Yesterday's Special Forces strike on a car bearing a top al Qaeda operative in Somalia appears to have been a slam dunk. Target killed, body retrieved for positive identification (along with the possibly quite substantial intelligence to be gained from his kit and co-decedents), no casualties, and no collateral damage.
It is important to maintain a low-profile but steady tempo of operations in this theater. AQ has a substantial presence, linked with the corrupt rubble of warlords and wan shadows of 'government,' almost certainly partaking to a non-trivial degree of pirates' booty. Full-scale attacks on those pirates' shore facilities would be geopolitically problematic to say the least. However, targeting a distributed set of nodes in their network, along with more effective maritime countermeasures could take us a long way. Stemming the spread of AQ's influence abroad, while making life difficult for those who would disrupt the flow of international trade (which can ill-afford the added stress), and thus enforcing global rule sets in the very darkest heart of the Gap is what I would call a win-win-win.

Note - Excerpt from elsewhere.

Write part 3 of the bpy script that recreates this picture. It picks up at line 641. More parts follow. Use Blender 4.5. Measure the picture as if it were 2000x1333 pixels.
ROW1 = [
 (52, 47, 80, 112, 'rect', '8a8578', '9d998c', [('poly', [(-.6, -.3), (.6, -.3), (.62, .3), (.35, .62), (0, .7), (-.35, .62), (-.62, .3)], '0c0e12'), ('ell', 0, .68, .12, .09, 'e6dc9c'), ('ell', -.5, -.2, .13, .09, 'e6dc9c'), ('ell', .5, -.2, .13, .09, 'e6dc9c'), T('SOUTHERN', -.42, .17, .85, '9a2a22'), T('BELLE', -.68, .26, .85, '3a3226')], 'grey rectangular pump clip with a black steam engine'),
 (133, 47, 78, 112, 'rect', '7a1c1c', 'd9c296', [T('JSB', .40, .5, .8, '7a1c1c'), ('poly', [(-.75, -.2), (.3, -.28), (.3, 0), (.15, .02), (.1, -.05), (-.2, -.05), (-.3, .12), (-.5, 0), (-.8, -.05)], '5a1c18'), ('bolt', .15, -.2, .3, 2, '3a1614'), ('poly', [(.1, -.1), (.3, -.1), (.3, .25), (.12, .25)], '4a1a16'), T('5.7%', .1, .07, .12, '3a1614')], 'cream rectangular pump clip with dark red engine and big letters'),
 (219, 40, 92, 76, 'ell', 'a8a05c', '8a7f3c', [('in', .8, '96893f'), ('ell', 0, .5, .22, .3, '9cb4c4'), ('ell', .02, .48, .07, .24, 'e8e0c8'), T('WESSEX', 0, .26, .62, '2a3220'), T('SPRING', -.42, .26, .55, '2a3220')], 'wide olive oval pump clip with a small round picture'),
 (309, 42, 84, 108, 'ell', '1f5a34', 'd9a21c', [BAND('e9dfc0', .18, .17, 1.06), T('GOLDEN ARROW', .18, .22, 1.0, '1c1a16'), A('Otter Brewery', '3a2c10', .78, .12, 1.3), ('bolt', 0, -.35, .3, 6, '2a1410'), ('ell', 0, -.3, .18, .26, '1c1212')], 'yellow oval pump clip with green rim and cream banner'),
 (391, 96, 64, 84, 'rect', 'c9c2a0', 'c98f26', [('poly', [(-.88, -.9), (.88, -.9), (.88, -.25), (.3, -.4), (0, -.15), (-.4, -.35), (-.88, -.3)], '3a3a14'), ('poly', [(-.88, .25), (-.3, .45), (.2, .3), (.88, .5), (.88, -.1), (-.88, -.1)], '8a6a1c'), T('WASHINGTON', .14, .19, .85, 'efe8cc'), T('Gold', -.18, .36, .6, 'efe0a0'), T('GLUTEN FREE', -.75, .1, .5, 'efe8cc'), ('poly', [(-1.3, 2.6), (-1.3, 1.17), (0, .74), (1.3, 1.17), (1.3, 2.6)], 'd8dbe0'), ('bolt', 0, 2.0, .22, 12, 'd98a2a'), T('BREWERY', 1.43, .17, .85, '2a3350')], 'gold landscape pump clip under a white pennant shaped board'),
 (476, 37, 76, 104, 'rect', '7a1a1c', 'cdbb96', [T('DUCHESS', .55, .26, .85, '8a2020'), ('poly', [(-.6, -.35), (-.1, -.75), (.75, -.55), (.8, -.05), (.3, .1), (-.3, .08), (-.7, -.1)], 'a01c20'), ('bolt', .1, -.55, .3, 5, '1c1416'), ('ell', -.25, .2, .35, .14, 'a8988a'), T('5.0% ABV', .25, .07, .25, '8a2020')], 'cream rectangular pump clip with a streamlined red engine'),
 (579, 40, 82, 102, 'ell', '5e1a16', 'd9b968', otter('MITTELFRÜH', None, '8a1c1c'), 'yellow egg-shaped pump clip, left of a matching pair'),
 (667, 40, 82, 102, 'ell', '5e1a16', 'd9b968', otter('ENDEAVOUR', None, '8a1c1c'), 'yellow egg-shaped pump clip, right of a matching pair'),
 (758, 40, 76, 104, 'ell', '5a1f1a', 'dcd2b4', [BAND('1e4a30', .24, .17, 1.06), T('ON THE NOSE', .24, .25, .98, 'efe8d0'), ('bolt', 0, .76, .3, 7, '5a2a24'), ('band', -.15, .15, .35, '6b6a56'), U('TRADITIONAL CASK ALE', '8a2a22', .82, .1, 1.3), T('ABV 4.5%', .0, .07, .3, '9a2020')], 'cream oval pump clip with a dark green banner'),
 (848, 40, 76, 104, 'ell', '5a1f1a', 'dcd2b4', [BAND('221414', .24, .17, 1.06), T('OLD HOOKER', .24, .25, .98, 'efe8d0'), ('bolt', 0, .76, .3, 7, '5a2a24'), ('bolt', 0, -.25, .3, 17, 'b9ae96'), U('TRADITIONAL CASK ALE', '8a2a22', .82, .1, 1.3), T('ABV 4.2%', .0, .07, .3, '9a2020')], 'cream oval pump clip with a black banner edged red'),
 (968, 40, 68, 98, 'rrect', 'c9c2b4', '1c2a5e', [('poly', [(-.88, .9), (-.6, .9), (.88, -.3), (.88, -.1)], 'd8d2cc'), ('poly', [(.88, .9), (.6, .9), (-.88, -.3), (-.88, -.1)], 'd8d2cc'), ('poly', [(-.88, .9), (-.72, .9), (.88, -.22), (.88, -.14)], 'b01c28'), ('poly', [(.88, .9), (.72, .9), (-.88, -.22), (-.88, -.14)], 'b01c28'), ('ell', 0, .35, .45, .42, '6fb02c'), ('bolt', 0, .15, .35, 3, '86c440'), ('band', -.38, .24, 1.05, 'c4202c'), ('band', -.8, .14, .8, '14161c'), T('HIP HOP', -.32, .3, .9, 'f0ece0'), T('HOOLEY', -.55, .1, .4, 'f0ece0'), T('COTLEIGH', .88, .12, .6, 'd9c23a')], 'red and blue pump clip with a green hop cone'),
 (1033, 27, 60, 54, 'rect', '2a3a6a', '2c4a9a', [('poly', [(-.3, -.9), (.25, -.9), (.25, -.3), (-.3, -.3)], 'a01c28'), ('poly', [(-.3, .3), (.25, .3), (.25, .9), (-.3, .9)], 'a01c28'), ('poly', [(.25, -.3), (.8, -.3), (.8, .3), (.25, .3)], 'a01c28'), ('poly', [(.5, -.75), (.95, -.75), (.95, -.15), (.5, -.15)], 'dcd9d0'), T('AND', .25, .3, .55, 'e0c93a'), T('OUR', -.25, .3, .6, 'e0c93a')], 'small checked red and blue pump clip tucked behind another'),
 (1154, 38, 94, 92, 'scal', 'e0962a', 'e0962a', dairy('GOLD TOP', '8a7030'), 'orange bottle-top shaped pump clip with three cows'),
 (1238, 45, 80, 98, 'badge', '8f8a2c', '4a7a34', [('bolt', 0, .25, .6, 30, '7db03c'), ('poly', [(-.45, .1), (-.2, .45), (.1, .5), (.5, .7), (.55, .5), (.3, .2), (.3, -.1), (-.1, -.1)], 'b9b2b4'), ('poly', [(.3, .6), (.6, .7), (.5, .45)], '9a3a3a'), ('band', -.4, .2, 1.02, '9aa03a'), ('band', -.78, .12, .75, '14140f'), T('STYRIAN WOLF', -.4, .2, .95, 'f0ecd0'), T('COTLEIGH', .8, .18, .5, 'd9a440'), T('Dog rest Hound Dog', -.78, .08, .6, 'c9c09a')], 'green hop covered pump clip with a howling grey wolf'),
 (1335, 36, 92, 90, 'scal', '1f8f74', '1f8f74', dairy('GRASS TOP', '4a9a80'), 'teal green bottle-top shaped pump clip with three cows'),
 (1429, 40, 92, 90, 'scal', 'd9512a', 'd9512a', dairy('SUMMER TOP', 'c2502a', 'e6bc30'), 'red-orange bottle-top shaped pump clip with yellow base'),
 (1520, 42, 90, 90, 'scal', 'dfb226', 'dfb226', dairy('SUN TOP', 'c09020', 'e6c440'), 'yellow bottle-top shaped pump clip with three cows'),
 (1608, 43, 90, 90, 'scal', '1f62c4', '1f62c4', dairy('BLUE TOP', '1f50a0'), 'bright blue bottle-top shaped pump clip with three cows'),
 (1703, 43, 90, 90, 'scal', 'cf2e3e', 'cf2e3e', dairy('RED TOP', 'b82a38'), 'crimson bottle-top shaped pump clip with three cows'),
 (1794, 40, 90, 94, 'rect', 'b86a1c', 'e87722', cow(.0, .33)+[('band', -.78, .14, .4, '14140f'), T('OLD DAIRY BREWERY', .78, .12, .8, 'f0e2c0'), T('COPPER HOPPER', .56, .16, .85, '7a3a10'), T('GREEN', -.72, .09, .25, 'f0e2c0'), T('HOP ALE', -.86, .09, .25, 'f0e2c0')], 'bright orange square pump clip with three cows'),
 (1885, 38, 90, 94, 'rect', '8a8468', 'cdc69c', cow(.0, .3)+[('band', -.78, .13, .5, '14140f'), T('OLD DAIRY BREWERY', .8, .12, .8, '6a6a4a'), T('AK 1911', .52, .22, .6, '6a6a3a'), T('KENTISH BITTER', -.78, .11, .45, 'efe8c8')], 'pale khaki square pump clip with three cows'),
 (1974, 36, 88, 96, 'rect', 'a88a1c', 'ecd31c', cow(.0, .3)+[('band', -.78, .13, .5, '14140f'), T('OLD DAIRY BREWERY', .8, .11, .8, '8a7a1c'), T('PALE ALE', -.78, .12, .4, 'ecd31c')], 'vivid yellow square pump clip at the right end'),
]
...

As for the obligatory scold from al-Reuters about the threat of reprisals for this strike...what can I say. They don't like it when you shoot at them. It gets in the way of their carefully crafted plans for killing people and taking their stuff.
Not insubstantial props are owed to President Obama for signing the Executive Order which greenlit this mission. I really would like nothing more than to see much more of this sort of seriousness on matters of security from him.